Go through the material below and copy all lines with "scene".
---------- Data extract ----------
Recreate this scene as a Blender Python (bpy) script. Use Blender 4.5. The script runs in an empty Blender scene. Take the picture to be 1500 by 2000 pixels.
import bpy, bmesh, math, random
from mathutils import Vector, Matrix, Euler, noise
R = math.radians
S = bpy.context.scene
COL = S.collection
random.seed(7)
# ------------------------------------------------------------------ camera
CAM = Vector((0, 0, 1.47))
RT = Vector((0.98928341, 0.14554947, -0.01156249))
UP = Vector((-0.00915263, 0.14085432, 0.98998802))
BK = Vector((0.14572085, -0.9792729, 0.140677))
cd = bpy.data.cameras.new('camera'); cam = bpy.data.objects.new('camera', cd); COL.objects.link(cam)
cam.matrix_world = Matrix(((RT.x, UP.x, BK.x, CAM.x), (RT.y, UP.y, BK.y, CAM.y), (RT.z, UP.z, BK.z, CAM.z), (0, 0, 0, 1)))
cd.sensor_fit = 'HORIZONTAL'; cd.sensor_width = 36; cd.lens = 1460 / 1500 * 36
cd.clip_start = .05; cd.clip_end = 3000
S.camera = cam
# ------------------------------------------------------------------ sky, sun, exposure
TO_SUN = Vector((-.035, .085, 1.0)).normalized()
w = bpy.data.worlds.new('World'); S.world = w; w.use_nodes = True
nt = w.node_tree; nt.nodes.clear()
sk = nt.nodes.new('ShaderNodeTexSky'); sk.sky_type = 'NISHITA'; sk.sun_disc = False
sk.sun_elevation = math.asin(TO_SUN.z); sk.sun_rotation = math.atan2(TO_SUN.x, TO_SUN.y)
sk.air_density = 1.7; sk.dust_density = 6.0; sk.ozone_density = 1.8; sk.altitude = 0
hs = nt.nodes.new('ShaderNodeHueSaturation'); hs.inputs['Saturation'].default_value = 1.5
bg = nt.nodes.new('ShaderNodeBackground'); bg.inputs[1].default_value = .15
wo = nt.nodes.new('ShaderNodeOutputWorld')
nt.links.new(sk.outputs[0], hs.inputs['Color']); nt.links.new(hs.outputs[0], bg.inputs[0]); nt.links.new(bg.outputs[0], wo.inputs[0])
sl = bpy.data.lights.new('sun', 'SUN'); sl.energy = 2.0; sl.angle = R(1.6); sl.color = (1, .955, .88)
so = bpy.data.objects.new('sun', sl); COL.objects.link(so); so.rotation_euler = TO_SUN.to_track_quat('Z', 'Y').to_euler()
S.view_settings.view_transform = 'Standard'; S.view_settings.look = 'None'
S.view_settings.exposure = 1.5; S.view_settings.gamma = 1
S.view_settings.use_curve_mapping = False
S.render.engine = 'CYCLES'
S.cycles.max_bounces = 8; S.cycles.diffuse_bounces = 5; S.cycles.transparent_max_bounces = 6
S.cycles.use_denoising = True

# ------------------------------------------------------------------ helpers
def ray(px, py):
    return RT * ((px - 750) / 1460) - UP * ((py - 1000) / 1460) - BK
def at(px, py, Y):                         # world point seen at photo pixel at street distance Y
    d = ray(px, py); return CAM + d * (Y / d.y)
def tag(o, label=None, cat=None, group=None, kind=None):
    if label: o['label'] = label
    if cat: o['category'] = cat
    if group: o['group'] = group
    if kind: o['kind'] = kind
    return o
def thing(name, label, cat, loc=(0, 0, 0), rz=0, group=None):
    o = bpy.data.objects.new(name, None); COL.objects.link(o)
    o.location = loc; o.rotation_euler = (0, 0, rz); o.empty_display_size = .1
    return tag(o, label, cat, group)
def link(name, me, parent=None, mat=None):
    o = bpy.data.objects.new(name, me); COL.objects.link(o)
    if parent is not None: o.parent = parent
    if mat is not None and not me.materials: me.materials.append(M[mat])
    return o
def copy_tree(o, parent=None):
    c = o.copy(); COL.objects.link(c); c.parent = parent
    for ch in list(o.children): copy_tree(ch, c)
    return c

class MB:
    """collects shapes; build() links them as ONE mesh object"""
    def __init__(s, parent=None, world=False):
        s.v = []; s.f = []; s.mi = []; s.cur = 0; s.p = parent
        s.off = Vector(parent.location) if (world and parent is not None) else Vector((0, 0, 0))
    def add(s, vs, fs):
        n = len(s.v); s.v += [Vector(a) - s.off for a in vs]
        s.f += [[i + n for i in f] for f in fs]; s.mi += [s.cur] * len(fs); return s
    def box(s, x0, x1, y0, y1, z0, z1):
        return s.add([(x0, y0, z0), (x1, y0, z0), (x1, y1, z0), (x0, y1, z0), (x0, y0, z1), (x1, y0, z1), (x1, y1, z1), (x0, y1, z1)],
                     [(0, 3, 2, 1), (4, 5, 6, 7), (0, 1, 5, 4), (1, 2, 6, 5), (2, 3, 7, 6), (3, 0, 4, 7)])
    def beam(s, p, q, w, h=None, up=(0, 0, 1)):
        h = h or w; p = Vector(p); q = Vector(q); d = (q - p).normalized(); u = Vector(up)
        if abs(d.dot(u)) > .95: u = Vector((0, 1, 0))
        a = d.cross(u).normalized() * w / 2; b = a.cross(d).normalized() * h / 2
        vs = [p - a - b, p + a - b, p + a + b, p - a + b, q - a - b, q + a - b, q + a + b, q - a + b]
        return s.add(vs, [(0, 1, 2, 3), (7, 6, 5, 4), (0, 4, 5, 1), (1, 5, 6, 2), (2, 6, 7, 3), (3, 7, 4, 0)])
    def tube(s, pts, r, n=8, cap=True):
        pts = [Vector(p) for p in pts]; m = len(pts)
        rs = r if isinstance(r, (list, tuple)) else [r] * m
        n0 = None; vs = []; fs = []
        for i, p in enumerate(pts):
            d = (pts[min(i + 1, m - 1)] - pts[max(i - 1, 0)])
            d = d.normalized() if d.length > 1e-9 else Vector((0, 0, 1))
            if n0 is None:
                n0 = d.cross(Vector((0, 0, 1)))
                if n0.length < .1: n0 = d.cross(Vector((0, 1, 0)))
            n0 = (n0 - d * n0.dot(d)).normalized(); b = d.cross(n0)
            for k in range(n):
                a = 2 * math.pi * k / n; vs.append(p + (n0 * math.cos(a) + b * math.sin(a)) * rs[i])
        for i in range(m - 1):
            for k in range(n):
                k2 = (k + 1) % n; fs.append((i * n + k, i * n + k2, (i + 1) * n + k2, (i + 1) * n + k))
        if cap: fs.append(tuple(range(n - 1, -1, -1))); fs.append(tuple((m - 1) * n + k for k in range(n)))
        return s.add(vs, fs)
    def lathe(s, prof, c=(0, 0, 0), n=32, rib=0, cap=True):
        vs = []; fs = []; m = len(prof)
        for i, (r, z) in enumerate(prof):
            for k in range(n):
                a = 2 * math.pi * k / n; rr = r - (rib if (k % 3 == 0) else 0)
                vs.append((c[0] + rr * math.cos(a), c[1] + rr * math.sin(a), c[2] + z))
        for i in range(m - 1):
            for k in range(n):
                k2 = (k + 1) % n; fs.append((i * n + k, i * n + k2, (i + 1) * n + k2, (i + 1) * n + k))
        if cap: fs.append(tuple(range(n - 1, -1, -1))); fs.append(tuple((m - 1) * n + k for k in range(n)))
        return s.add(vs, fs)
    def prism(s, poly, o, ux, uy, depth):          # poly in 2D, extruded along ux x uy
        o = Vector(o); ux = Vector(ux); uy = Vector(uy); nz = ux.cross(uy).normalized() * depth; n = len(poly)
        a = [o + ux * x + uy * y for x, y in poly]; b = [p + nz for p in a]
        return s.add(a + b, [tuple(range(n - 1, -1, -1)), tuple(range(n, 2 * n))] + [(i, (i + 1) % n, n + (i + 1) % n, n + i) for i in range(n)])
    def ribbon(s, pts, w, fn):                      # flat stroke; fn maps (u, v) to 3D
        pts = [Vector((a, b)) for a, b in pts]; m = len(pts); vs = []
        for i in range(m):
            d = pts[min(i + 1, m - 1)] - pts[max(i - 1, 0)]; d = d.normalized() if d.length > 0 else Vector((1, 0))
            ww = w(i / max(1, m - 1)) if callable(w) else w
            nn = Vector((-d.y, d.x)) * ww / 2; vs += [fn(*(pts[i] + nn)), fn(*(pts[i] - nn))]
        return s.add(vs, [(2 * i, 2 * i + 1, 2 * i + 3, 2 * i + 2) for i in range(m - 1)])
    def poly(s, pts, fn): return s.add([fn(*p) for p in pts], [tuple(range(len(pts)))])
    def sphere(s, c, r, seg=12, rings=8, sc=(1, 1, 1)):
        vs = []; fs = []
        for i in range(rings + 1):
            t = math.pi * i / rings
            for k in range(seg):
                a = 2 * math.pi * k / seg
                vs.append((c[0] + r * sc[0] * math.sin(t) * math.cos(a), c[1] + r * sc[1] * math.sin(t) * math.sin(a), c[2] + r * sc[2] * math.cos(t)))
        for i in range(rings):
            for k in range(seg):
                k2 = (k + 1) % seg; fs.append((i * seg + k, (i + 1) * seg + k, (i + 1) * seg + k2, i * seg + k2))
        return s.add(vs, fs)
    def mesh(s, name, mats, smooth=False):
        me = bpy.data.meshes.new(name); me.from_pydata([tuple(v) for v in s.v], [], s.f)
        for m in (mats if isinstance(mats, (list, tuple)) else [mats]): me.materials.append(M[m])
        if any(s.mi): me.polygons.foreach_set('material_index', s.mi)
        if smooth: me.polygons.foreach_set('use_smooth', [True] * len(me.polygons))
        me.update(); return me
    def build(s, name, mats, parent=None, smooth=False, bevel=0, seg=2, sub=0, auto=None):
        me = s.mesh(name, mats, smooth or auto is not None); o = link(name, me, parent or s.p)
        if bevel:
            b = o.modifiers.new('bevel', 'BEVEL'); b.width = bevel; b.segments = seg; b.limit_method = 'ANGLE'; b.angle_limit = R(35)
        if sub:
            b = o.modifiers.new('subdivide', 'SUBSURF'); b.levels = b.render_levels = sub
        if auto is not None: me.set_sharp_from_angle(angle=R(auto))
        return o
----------
* **Exercise solution**:
Recreate this scene as a Blender Python (bpy) script. Use Blender 4.5. The script runs in an empty Blender scene. Take the picture to be 1500 by 2000 pixels.
S = bpy.context.scene